以前、「幻魔大戦」をNHKがアニメ化するという企画が立ち上がった時に平井先生にお会いしたんですけども、その時に色々「幻魔大戦」に関して質問をしたんですけども、平井先生がほとんど答えてくださらなくて、「もう忘れました」「後のことは全部この七月鏡一に任せているから」って言われたんですよ。あ、任せてるんだと(笑)。だから「幻魔大戦Rebirth」をやろうとした時にまず七月さんに連絡をしたわけです。

七月

恐ろしいこと言うな、平井先生(笑)。一定の信頼を得ていたのかなと思うと嬉しいですけど、同時にすごいプレッシャーですね。

——では今回の企画、話を聞いた時にもプレッシャーが?

七月

嬉しかったんですけど、やはり怖かったですよ。えっと、今回の話で東八郎が昔の探偵事務所に行くシーンがあるんですよね。最初私が書いたシナリオではガランとした廃墟ビルだったんですけど早瀬さんが当時のそのままのオフィスが残ってるっていう風にコンテで返してきたんです。

早瀬

それは、原作の「8マン」のラストで東八郎がいなくなった後、さち子さんが探偵事務所をそのままにしておくんじゃないかなと思ったんです。そうあってほしいという願望ですよね。

七月

そういうアンサーが来たから、そこからさち子さんという、もう1つドラマが生まれました。さち子さんはどうしているんだろう? 東八郎自身はさち子さんを今も思っているんだろうか? そんなことを考えなきゃいけなくなって、その結果、この作品のラストシーンが決まりました。そういう早瀬さんとのやりとりのおかげで、平井先生が半世紀ぐらい前に出した宿題に対する、私なりの答えが出せたかなと思いました。

——二大ヒーローを並べるにあたってやっちゃいけない事はありましたか?

早瀬

基本的に「敵をやっつけました。
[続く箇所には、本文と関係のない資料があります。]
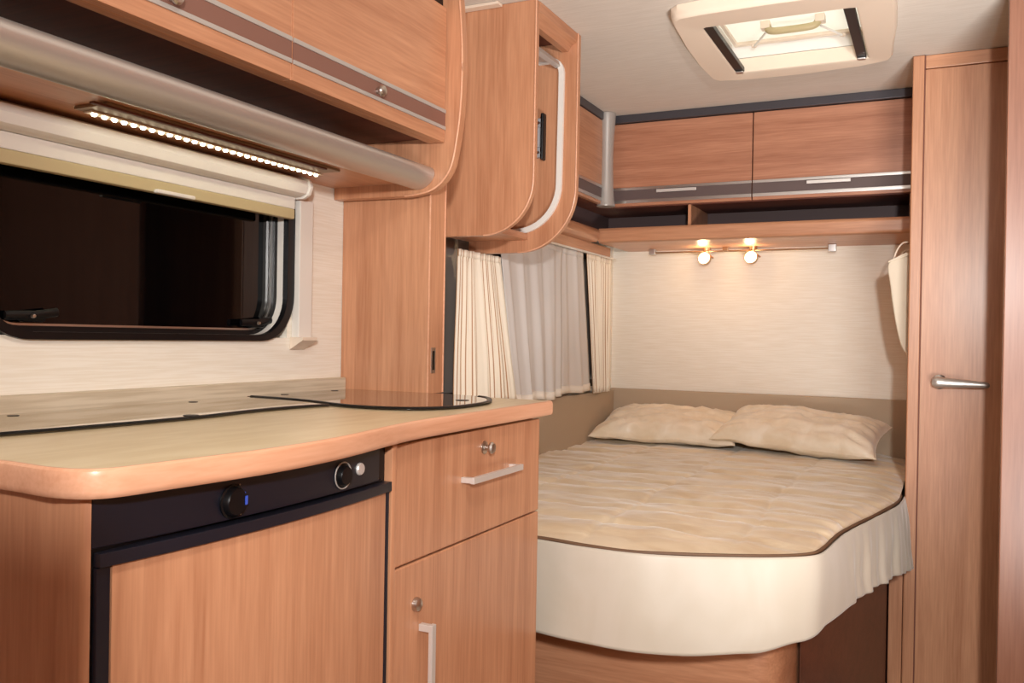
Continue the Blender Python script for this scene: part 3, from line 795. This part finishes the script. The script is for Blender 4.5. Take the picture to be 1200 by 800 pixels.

バンザーイ」はやっちゃいけないことです。

——それはそういう打ち合わせを?

七月

してませんけど、それは私もやりたくないことのひとつです。何がいいのか悪いのか刷り込まれてる世代なんで、大枠の打ち合わせは必要なかったです。

——共通認識で問題なかったと。

早瀬

そうですね。でも、「ここは七月さんが考えているだろう」というところを実は私が考えていたりとかもするわけですよ。「幻魔大戦」の時に当時読者として読んでて、お姉さんのくだりって私は石森先生のアイデアだろうと思ってたんですよね。主人公がいわゆるシスコンという設定だった。でも、実はあれは石森先生が考えた部分ではなくて、平井先生が石森先生のことを知っていて盛り込んだことだったりするんですよね。 呼吸が全部合うわけではなくて、違う意見はそれぞれ持っていて、どうすり合わせていき、どういう回答を導いていくか、そこが大事なんだと思います。

七月

8マンに寄ったマニアックなネタのいくつかは私じゃなくて早瀬さんが入れてる場合があります。マニアックすぎて私がためらったのに入れてきやがるんです、早瀬さんが(笑)。もちろんそれぞれの細かい設定とか知らなくても楽しめるはずです。バランスも含めて、すごくうまくいったコラボレーションになったと思ってます。